MegaWhat apurou que quando a Âmbar comprou os ativos, a Evolution Power Partners, dona original dos projetos, havia encomendado máquinas considerando a potência total, e não o número de turbinas. Por isso, a Âmbar decidiu avançar com as obras com apenas três usinas, considerando que a potência delas combinada era suficiente para cumprir os contratos.

Um pleito para adequação das características técnicas, com base no próprio edital do PCS, foi realizado, mas a Aneel não chegou a deliberar o processo. Como as usinas não entraram em operação, nem em teste, a Âmbar precisou contratar um banco de baterias para fazer o comissionamento das usinas desconectado do grid. Esse teste foi considerado insuficiente pelos auditores do TCU.

Em abril deste ano, o TCU arquivou, sem analisar o mérito, o acordo que seria firmado com a Âmbar Energia. O ministro Benjamin Zymler, relator do processo no TCU, contudo, manifestou ter “certa simpatia com o mérito” da solução costurada com a empresa e o poder concedente, e deixou o caminho aberto para que o acordo fosse aprovado diretamente com o ministério e a agência reguladora.

>> Aneel afirma ao TCU que Âmbar concluiu usinas do PCS e reforça perspectiva de solução consensual

Acordo ainda é possível

O arquivamento do acordo pelo TCU não impede que a solução seja aprovada pelo poder concedente.

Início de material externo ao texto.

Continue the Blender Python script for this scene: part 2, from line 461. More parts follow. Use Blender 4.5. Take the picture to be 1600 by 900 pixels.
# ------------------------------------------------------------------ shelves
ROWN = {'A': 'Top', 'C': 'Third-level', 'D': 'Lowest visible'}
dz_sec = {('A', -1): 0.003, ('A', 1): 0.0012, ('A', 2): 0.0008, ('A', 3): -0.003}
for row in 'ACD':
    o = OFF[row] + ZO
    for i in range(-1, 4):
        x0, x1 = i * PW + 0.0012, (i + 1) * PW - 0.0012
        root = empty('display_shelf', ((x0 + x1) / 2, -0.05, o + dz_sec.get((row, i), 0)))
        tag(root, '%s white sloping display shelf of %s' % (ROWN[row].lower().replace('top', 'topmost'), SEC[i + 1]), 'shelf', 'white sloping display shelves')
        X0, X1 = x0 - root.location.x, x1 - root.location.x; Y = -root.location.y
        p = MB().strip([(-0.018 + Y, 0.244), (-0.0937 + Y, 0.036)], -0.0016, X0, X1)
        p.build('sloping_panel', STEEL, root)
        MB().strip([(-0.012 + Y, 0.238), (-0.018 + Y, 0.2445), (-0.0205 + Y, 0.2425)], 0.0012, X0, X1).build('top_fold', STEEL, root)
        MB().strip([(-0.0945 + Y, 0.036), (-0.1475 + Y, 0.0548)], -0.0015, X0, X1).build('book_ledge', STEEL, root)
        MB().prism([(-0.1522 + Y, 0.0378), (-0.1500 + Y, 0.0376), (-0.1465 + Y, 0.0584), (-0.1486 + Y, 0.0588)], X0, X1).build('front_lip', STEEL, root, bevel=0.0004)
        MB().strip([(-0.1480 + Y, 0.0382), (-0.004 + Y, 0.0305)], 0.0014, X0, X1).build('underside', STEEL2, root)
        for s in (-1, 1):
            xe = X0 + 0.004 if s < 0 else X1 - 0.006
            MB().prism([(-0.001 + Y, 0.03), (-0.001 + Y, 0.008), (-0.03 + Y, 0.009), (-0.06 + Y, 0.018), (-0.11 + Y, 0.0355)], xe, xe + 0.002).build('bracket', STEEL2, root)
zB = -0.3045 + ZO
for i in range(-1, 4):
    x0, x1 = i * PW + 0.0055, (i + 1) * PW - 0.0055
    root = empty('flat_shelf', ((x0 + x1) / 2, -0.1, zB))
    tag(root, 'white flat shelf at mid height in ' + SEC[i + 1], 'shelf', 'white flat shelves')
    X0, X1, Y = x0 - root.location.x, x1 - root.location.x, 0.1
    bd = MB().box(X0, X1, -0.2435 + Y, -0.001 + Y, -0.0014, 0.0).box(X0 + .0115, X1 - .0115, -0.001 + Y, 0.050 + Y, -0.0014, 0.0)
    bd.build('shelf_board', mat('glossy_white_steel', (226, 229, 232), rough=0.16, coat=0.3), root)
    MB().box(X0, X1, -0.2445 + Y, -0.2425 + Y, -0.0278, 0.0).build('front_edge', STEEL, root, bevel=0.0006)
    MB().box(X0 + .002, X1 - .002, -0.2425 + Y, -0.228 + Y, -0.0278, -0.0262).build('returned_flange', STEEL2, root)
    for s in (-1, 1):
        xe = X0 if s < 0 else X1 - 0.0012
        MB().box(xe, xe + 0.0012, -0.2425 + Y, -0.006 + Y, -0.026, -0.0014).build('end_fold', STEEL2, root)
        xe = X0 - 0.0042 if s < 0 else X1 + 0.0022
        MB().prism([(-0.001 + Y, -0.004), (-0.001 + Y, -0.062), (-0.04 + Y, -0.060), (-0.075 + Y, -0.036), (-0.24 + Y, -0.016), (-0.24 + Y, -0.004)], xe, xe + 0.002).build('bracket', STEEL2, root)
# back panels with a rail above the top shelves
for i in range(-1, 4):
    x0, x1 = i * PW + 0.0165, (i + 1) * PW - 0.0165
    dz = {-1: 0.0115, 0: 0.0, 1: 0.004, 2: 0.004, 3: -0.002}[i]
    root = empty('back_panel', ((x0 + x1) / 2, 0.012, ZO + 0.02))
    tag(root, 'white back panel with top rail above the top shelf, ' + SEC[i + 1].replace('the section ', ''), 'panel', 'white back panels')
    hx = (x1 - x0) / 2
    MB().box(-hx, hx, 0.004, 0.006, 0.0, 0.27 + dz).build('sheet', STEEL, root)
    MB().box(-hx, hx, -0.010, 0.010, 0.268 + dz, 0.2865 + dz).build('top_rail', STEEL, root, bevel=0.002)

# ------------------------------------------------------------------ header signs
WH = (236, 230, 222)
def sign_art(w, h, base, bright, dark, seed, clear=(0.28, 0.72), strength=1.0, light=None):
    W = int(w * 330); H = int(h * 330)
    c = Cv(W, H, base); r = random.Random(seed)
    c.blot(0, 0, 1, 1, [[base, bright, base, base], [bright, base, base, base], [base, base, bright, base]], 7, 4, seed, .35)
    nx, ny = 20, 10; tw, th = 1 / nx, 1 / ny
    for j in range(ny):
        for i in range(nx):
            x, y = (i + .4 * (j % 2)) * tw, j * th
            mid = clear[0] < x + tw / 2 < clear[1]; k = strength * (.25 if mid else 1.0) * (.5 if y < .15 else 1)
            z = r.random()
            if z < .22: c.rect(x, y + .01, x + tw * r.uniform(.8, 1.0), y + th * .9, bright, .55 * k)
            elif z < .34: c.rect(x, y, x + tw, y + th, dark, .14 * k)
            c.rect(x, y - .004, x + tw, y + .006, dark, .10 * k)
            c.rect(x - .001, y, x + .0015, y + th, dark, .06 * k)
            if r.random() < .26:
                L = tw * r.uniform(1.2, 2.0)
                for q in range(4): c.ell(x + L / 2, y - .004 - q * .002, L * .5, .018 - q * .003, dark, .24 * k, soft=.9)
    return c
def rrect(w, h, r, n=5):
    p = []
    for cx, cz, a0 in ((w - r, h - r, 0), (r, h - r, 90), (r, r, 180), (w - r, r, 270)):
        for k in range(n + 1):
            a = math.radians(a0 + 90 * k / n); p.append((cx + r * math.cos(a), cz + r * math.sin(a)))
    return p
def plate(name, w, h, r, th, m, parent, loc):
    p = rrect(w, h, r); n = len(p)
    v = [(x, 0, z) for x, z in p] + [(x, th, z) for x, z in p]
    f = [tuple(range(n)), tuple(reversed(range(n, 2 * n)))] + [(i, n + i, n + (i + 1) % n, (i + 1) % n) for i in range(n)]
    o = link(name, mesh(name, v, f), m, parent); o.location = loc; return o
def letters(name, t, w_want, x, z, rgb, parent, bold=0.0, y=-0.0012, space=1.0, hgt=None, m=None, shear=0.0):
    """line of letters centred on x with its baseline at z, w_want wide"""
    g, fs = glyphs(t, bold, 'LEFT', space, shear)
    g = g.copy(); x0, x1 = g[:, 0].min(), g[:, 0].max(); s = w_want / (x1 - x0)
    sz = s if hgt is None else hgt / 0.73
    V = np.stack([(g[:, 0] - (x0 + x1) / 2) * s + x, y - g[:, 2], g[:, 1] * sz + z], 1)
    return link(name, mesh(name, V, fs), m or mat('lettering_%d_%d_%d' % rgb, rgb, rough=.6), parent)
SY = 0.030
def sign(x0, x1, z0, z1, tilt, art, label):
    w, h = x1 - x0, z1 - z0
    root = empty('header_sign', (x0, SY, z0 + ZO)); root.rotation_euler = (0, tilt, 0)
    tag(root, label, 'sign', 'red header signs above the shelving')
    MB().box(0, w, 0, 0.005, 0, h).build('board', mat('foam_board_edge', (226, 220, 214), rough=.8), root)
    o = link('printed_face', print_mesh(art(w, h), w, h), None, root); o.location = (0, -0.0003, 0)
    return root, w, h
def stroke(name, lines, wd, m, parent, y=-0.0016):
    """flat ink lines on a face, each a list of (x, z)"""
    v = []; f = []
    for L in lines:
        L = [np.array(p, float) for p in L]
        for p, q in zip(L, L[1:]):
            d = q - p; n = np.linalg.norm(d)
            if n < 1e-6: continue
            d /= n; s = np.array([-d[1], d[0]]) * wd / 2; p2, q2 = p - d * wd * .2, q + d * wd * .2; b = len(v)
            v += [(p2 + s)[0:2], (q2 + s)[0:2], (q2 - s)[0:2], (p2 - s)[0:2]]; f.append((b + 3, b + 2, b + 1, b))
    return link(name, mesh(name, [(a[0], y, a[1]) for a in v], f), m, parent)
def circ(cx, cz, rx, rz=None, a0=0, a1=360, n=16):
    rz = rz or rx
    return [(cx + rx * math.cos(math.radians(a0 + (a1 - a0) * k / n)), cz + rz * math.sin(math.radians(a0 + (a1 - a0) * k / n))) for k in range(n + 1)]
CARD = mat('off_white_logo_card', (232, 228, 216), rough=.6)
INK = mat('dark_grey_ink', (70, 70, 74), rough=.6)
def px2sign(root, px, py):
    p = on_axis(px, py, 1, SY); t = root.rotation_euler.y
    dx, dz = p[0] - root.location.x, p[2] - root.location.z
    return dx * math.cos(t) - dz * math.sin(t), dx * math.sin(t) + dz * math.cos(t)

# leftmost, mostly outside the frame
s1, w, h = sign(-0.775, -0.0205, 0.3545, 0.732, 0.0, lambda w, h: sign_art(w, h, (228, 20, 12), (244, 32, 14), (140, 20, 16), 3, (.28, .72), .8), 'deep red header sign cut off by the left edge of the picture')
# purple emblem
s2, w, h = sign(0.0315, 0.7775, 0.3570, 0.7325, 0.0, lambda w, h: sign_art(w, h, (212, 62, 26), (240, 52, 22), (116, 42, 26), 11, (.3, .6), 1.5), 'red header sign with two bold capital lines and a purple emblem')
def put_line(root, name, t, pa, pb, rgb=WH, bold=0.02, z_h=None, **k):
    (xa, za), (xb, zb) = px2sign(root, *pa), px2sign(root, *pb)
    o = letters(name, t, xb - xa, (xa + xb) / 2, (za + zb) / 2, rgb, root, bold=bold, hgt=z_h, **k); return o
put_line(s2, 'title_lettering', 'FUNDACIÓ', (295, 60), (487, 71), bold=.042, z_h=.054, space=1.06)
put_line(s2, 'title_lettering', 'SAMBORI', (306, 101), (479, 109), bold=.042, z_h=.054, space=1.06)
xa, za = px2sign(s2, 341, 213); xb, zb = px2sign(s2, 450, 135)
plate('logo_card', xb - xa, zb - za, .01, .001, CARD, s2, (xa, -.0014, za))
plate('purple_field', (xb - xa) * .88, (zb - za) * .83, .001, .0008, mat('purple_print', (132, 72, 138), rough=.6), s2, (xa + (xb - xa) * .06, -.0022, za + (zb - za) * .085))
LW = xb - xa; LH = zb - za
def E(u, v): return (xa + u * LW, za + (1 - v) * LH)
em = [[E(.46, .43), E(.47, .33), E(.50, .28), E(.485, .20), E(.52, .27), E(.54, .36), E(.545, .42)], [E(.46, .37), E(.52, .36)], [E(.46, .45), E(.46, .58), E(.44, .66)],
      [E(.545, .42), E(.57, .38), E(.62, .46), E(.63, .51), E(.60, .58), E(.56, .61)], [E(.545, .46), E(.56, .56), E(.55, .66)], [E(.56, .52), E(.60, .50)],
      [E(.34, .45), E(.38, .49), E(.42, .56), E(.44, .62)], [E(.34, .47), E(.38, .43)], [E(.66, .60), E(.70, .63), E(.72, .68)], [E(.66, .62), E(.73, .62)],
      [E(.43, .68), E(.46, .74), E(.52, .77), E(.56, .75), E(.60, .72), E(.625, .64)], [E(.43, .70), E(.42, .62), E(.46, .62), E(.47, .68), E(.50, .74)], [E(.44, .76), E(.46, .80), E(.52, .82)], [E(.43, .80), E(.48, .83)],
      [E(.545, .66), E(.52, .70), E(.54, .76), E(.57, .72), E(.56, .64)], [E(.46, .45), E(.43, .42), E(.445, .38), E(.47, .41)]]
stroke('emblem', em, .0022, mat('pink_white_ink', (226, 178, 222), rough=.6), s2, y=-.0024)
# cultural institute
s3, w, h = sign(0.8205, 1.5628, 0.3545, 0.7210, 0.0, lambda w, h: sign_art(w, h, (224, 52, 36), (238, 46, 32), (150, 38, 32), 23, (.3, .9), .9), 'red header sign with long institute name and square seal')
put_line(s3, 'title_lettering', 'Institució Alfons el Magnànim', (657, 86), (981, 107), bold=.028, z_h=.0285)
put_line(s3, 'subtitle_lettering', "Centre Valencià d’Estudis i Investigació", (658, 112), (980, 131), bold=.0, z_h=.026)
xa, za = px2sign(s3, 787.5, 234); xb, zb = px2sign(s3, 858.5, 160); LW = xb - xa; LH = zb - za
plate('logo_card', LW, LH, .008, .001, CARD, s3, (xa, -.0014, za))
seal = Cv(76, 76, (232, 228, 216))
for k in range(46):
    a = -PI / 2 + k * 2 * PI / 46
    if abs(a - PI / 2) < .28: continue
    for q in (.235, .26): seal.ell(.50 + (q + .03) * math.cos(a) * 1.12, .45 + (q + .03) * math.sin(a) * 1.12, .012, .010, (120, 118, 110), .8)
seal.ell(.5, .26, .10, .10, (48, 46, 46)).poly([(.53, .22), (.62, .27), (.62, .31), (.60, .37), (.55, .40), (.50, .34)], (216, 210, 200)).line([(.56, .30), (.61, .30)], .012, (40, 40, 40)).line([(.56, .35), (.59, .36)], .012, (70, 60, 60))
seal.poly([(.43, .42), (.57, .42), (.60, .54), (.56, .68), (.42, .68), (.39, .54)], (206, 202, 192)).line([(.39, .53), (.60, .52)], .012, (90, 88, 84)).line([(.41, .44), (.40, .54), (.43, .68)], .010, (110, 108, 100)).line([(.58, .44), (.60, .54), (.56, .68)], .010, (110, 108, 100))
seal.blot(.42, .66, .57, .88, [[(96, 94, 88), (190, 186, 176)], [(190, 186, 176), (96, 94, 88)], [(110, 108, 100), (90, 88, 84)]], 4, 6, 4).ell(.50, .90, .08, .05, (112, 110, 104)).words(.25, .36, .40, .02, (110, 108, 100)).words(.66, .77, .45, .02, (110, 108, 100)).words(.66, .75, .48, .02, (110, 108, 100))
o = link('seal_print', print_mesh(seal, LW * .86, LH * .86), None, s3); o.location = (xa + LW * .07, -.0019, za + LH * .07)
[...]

Os ministros da corte não julgaram o caso porque quando a CSC foi instituída, a unanimidade era uma condição para que qualquer acordo pudesse prosperar. Durante a deliberação, o ministro Benjamin Zymler, relator do processo no TCU, chegou a dizer que o arquivamento pela corte “não implica a vedação da assinatura do termo de compromisso”, o que foi reforçado pelo ministro Antonio Anastasia, que disse que “nada impede que o ministério possa desenvolver novas tratativas”.

“Nós não temos aqui no tribunal o poder de retirar do poder executivo, do poder concedente, a sua capacidade negocial”, disse ainda em abril o ministro Bruno Dantas, presidente do TCU.

Ontem, a revista Piauí informou que o ministro Alexandre Silveira chegou a assinar um parecer em abril favorável à assinatura do acordo, o que ainda não teria acontecido porque ele buscou antes o aval do TCU.